Fabrication of ternary silicon-carbon nanotubes-graphene composites by Co-assembly in evaporating droplets for enhanced electrochemical energy storage

Abstract

Silicon (Si) particles are considered as promising anode electrode materials in lithium ion batteries (LIBs) because of high theoretical energy capacity of 3579 mA h/g. However, the large volume expansion of Si during the cycling process cause structural degradation and pulverization of the electrode, and this leads to solid electrolyte interphase (SEI) film reformation. In order to solve the problem, wrapping of Si particles with carbon materials is considered as an effective solution. In this study, we report ternary silicon core-carbon nanotubes winding-graphene shell (Si-CNTs-GR) nano-structured composites, which can cushion volume change of Si core particles by carbon nanotubes (CNTs) winding and protect SEI layer by graphene (GR) shell.

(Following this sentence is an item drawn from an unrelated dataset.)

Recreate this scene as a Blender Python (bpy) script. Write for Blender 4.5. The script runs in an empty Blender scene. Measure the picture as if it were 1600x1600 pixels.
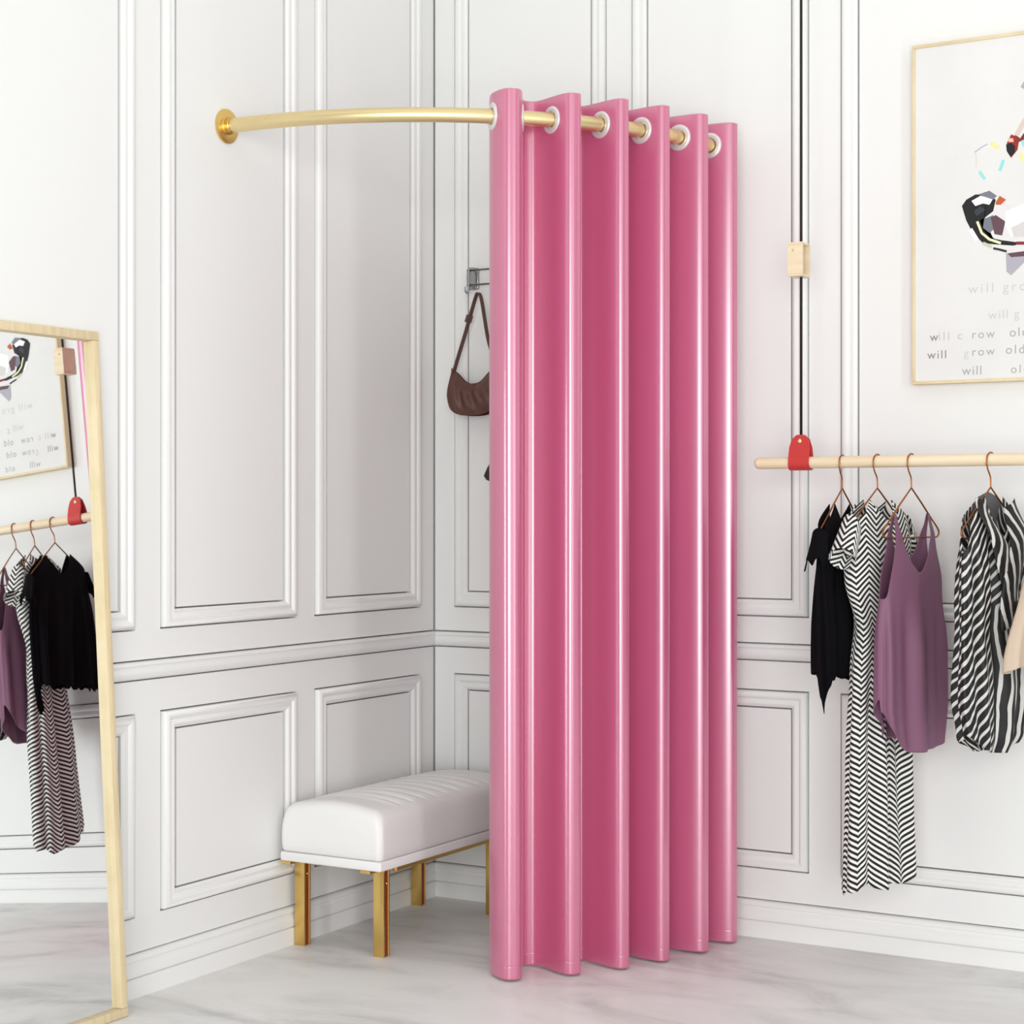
import bpy, bmesh, math, random
from mathutils import Vector, Matrix

sc = bpy.context.scene
COL = sc.collection
PI = math.pi

# ------------------------------------------------------------------ camera
F = 2782.0; CH = 1.2; HY = 804.0
CAM = (3.056, -4.728)
AX = (.8628, -.5056); AY = (.5056, .8628)
cam = bpy.data.cameras.new('camera'); camo = bpy.data.objects.new('camera', cam); COL.objects.link(camo)
camo.location = (CAM[0], CAM[1], CH)
camo.rotation_euler = (PI/2, 0, math.atan2(.5056, .8628))
cam.sensor_width = 36; cam.lens = 36*F/1600; cam.shift_y = 4/1600
cam.clip_start = .05; cam.clip_end = 60
sc.camera = camo

# ------------------------------------------------------------------ light
w = bpy.data.worlds.new('world'); sc.world = w; w.use_nodes = True
bg = w.node_tree.nodes['Background']
bg.inputs[0].default_value = (.965, .985, .99, 1); bg.inputs[1].default_value = .70

def area(name, loc, target, sx, sy, power, color=(1, 1, 1), spread=None):
    l = bpy.data.lights.new(name, 'AREA'); l.shape = 'RECTANGLE'; l.size = sx; l.size_y = sy
    l.energy = power; l.color = color
    if spread: l.spread = spread
    o = bpy.data.objects.new(name, l); COL.objects.link(o); o.location = loc
    d = Vector(target)-Vector(loc); o.rotation_euler = d.to_track_quat('-Z', 'Y').to_euler()
    return o
area('side_strip_light', (5.1, -3.0, 1.5), (.9, -.5, 1.4), .34, 3.1, 62, (1, .995, .98))  # added narrow strip, not a window; shaped to streak the satin folds from the right
area('overhead_fill_light', (1.9, -1.9, 3.38), (1.9, -1.9, 0), 3.4, 3.0, 14, (1, .99, .97))  # broad fill added under the ceiling to lift the corner, no lamp there
area('front_fill_light', (3.6, -6.3, 1.4), (.1, -.6, 1.0), 3.2, 2.8, 400, (.975, 1, .985))  # unseen fill added behind the camera, no window; brightens left wall and alcove

vs = sc.view_settings
vs.view_transform = 'Standard'; vs.look = 'None'; vs.gamma = 1; vs.use_curve_mapping = False; vs.exposure = -1.0

# ------------------------------------------------------------------ pixel helpers (build-time layout only)
def ray(px, py):
    X = (px-800)/F
    return (X*AX[0]+AX[1], X*AY[0]+AY[1], (HY-py)/F)
def onY(px, py, y=0):
    r = ray(px, py); t = (y-CAM[1])/r[1]
    return (CAM[0]+t*r[0], y, CH+t*r[2])

# ------------------------------------------------------------------ materials
def lin(c):
    return tuple(((v/255)/12.92 if v/255 <= .04045 else ((v/255+.055)/1.055)**2.4) for v in c)
def mat(name, rgb, rough=.5, metal=0, spec=.5, sheen=0, coat=0):
    m = bpy.data.materials.new(name); m.use_nodes = True
    b = m.node_tree.nodes['Principled BSDF']
    b.inputs['Base Color'].default_value = (*lin(rgb), 1)
    b.inputs['Roughness'].default_value = rough; b.inputs['Metallic'].default_value = metal
    b.inputs['Specular IOR Level'].default_value = spec
    b.inputs['Sheen Weight'].default_value = sheen; b.inputs['Coat Weight'].default_value = coat
    return m
def N(m, t, **kw):
    n = m.node_tree.nodes.new(t)
    for k, v in kw.items(): setattr(n, k, v)
    return n
def lk(m, a, b): m.node_tree.links.new(a, b)
def bsdf(m): return m.node_tree.nodes['Principled BSDF']
def noise_bump(m, scale=200, strength=.1, dist=.001, stretch=(1, 1, 1)):
    tc = N(m, 'ShaderNodeTexCoord'); mp = N(m, 'ShaderNodeMapping'); mp.inputs['Scale'].default_value = stretch
    n = N(m, 'ShaderNodeTexNoise'); n.inputs['Scale'].default_value = scale; n.inputs['Detail'].default_value = 4
    b = N(m, 'ShaderNodeBump'); b.inputs['Strength'].default_value = strength; b.inputs['Distance'].default_value = dist
    lk(m, tc.outputs['Object'], mp.inputs[0]); lk(m, mp.outputs[0], n.inputs['Vector'])
    lk(m, n.outputs[0], b.inputs['Height']); lk(m, b.outputs[0], bsdf(m).inputs['Normal'])
    return n
def noise_color(m, c1, c2, scale=5, stretch=(1, 1, 1), lo=.35, hi=.65, detail=6, dist=0, rough=.6):
    tc = N(m, 'ShaderNodeTexCoord'); mp = N(m, 'ShaderNodeMapping'); mp.inputs['Scale'].default_value = stretch
    n = N(m, 'ShaderNodeTexNoise'); n.inputs['Scale'].default_value = scale; n.inputs['Detail'].default_value = detail
    n.inputs['Distortion'].default_value = dist; n.inputs['Roughness'].default_value = rough
    r = N(m, 'ShaderNodeValToRGB'); r.color_ramp.elements[0].position = lo; r.color_ramp.elements[1].position = hi
    r.color_ramp.elements[0].color = (*lin(c1), 1); r.color_ramp.elements[1].color = (*lin(c2), 1)
    lk(m, tc.outputs['Object'], mp.inputs[0]); lk(m, mp.outputs[0], n.inputs['Vector'])
    lk(m, n.outputs[0], r.inputs[0]); lk(m, r.outputs[0], bsdf(m).inputs['Base Color'])
    return r

M = {}
M['wall'] = mat('painted_wall', (238, 238, 237), .55, spec=.3); noise_bump(M['wall'], 260, .04, .0006)
M['trim'] = mat('painted_trim', (240, 240, 239), .42, spec=.4)
M['ceiling'] = mat('ceiling_paint', (240, 239, 236), .8)
M['gold'] = mat('brushed_gold', (228, 194, 118), .33, 1); noise_bump(M['gold'], 60, .12, .0006, (1, 1, 14))
M['rodgold'] = mat('satin_gold_tube', (236, 216, 166), .36, 1)
M['brass_dark'] = mat('red_brown_edge', (150, 62, 18), .4, .35)
M['vinyl'] = mat('white_upholstery', (239, 237, 236), .48, spec=.45); noise_bump(M['vinyl'], 320, .08, .0006)
M['wood'] = mat('pale_wood', (226, 204, 160), .5)
noise_color(M['wood'], (216, 196, 154), (234, 217, 182), 9, (1, 8, .6), .3, .7)
M['polewood'] = mat('pale_pole_wood', (234, 214, 184), .45)
noise_color(M['polewood'], (229, 208, 174), (240, 222, 194), 7, (.6, 9, 9), .3, .7)
M['leather'] = mat('red_leather', (196, 50, 48), .5); noise_bump(M['leather'], 400, .2, .0006)
M['cord'] = mat('black_cord', (22, 20, 22), .7)
M['copper'] = mat('copper_wire', (166, 102, 56), .32, .9)
M['grommet'] = mat('pale_silver_grommet', (226, 224, 224), .3, .35)
M['steel'] = mat('brushed_steel', (170, 170, 172), .28, 1)
M['mirror'] = mat('mirror_silver', (246, 248, 248), .012, 1)
M['bag'] = mat('brown_leather', (92, 56, 46), .5); noise_bump(M['bag'], 45, .25, .004)
M['bag2'] = mat('dark_maroon_leather', (50, 24, 28), .5); noise_bump(M['bag2'], 60, .2, .002)
M['rivet'] = mat('brass_rivet', (240, 220, 170), .3, .8)
M['black'] = mat('black_chiffon', (10, 8, 13), .9, spec=.12); noise_bump(M['black'], 500, .15, .0006)
M['purple'] = mat('mauve_silk', (130, 88, 112), .55, spec=.35); noise_bump(M['purple'], 420, .25, .001)
M['beige'] = mat('beige_linen', (206, 186, 166), .85); noise_bump(M['beige'], 500, .3, .001)
M['grey'] = mat('grey_lining', (104, 102, 104), .8)
M['canvas'] = mat('canvas_paper', (229, 228, 227), .7); noise_color(M['canvas'], (225, 224, 223), (232, 231, 230), 3)

# floor: pale brushed marble
fm = mat('pale_grey_marble', (205, 203, 201), .42, spec=.35); M['floor'] = fm
r = noise_color(fm, (203, 202, 201), (237, 236, 235), 1.5, (1, 2.6, 1), .34, .6, 9, 1.1, .62)
r.color_ramp.elements.new(.47).color = (*lin((227, 226, 225)), 1)
mp = [n for n in fm.node_tree.nodes if n.type == 'MAPPING'][0]; mp.inputs['Rotation'].default_value = (0, 0, math.radians(-62))

# curtain satin
cm = mat('pink_satin', (203, 94, 136), .29, spec=.5, sheen=.2); M['satin'] = cm
b = bsdf(cm); b.inputs['IOR'].default_value = 2.7; b.inputs['Sheen Roughness'].default_value = .35; b.inputs['Sheen Tint'].default_value = (1, .85, .92, 1)
b.inputs['Specular Tint'].default_value = (1, .93, .96, 1)
noise_bump(cm, 1100, .05, .0004, (1, 1, 1.6))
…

The composites were fabricated using a facile aerosol process followed by heat-treament for anode materials of LIBs. The average particle size of ternary Si-CNTs-GR increased with respect to concentrations of CNTs at fixed other conditions. The as-prepared composites exhibited higher performance as LIB anodes such as capacity and coulombic efficiency than commercial Si particles or Si-GR composites. The ternary Si-CNTs-GR composites showed high capacity of 1700 mA h/g at 50 cycles.